» Supplied information:
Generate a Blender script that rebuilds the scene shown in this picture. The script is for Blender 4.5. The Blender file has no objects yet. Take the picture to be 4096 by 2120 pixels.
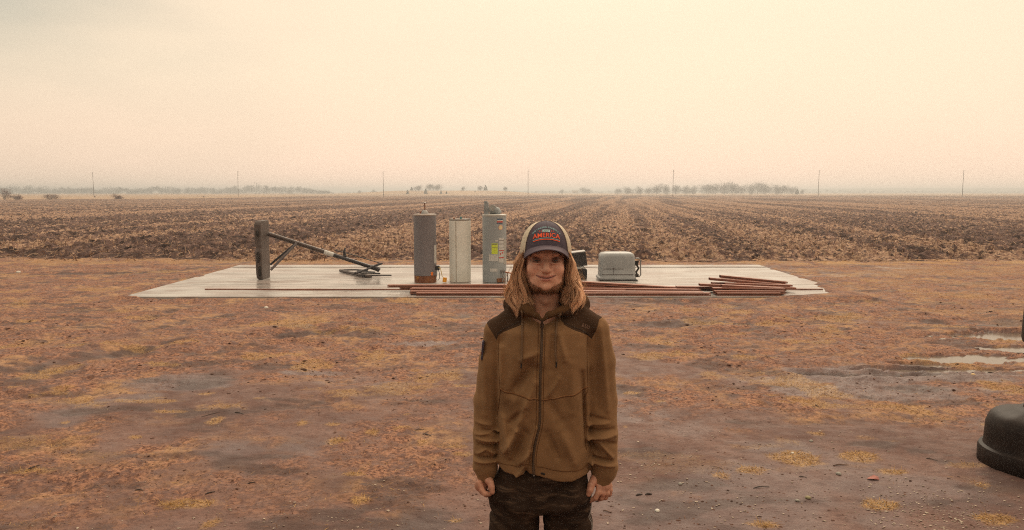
import bpy, math, random
import numpy as np
from mathutils import Vector
R = math.radians
rng = np.random.default_rng(7)
random.seed(7)
C = bpy.context.scene.collection
SC = bpy.context.scene

# ------------------------------------------------------------------ camera
CAMH = 1.92; F = 3186.0; PITCH = math.atan((1060-768)/F)
cam = bpy.data.cameras.new('camera'); cam.lens = 28; cam.sensor_width = 36
cam.clip_end = 9000; cam.clip_start = 0.05
camo = bpy.data.objects.new('camera', cam); C.objects.link(camo)
camo.location = (0, 0, CAMH); camo.rotation_euler = (math.pi/2-PITCH, 0, 0)
SC.camera = camo
SC.render.resolution_x = 1024; SC.render.resolution_y = 530
SC.view_settings.view_transform = 'Standard'; SC.view_settings.look = 'None'
SC.cycles.use_denoising = False; SC.cycles.filter_width = 1.1
SC.view_settings.exposure = 0.0; SC.view_settings.gamma = 1

def ray(px, py):
    x = (px-2048)/F; u = -(py-1060)/F
    return np.array([x, math.cos(PITCH)+u*math.sin(PITCH), -math.sin(PITCH)+u*math.cos(PITCH)])
def at(px, py, Y):
    d = ray(px, py); return np.array([0, 0, CAMH])+d*(Y/d[1])
def gnd(px, py, z=0.0):
    d = ray(px, py); return np.array([0, 0, CAMH])+d*((z-CAMH)/d[2])

# ------------------------------------------------------------------ world, sun
SUN_EL, SUN_AZ = 38, 12          # degrees, azimuth to the right of straight ahead
w = bpy.data.worlds.new("World"); SC.world = w; w.use_nodes = True
nt = w.node_tree; nt.nodes.clear()
def N(nt, typ, **kw):
    n = nt.nodes.new(typ)
    for k, v in kw.items():
        if k.startswith('i_'):
            key = k[2:]; key = int(key) if key.isdigit() else key
            n.inputs[key].default_value = v
        else: setattr(n, k, v)
    return n
def mth(nt, op, a, b=None, c=None, clamp=False):
    n = nt.nodes.new('ShaderNodeMath'); n.operation = op; n.use_clamp = clamp
    for i, v in enumerate((a, b, c)):
        if v is None: continue
        if isinstance(v, (int, float)): n.inputs[i].default_value = v
        else: nt.links.new(v, n.inputs[i])
    return n.outputs[0]
def mrange(nt, v, a, b, c=0.0, d=1.0, smooth=True):
    n = nt.nodes.new('ShaderNodeMapRange'); n.interpolation_type = 'SMOOTHSTEP' if smooth else 'LINEAR'
    nt.links.new(v, n.inputs[0])
    for i, x in enumerate((a, b, c, d)): n.inputs[i+1].default_value = x
    return n.outputs[0]
def mixc(nt, f, a, b, mode='MIX'):
    n = nt.nodes.new('ShaderNodeMix'); n.data_type = 'RGBA'; n.blend_type = mode
    for k, v in ((0, f), (6, a), (7, b)):
        if isinstance(v, (int, float)): n.inputs[k].default_value = v
        elif isinstance(v, (tuple, list)): n.inputs[k].default_value = (*v[:3], 1)
        else: nt.links.new(v, n.inputs[k])
    return n.outputs[2]
tc = N(nt, 'ShaderNodeTexCoord'); sep = N(nt, 'ShaderNodeSeparateXYZ'); nt.links.new(tc.outputs['Generated'], sep.inputs[0])
X, Y, Z = sep.outputs
zc = mth(nt, 'MAXIMUM', Z, 0.0)
mp = N(nt, 'ShaderNodeMapping'); mp.inputs['Scale'].default_value = (2.0, 2.0, 7.0); nt.links.new(tc.outputs['Generated'], mp.inputs[0])
no = N(nt, 'ShaderNodeTexNoise', i_Scale=1.3, i_Detail=4.0, i_Roughness=0.5); nt.links.new(mp.outputs[0], no.inputs['Vector'])
nz = no.outputs[0]
left = mth(nt, 'ADD', mth(nt, 'MULTIPLY', X, -1.0), mth(nt, 'MULTIPLY', mth(nt, 'SUBTRACT', nz, 0.5), 0.5))
lf = mth(nt, 'MULTIPLY', mrange(nt, left, 0.22, 0.66), mrange(nt, Z, 0.05, 0.2))
base = mixc(nt, mrange(nt, Z, 0.0, 0.16), (1.12, 0.80, 0.60), (1.0, 0.80, 0.585))
base = mixc(nt, mrange(nt, nz, 0.4, 0.75, 0.0, 0.3), base, (0.90, 0.72, 0.53))
base = mixc(nt, mrange(nt, left, 0.25, 0.8, 0.0, 0.5), base, (0.74, 0.60, 0.45))
col = mixc(nt, mth(nt, 'MULTIPLY', lf, 0.95), base, (0.55, 0.52, 0.42))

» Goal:
Reply with the number of lines in the material above that contain "objects", and nothing more.

» Written response:
2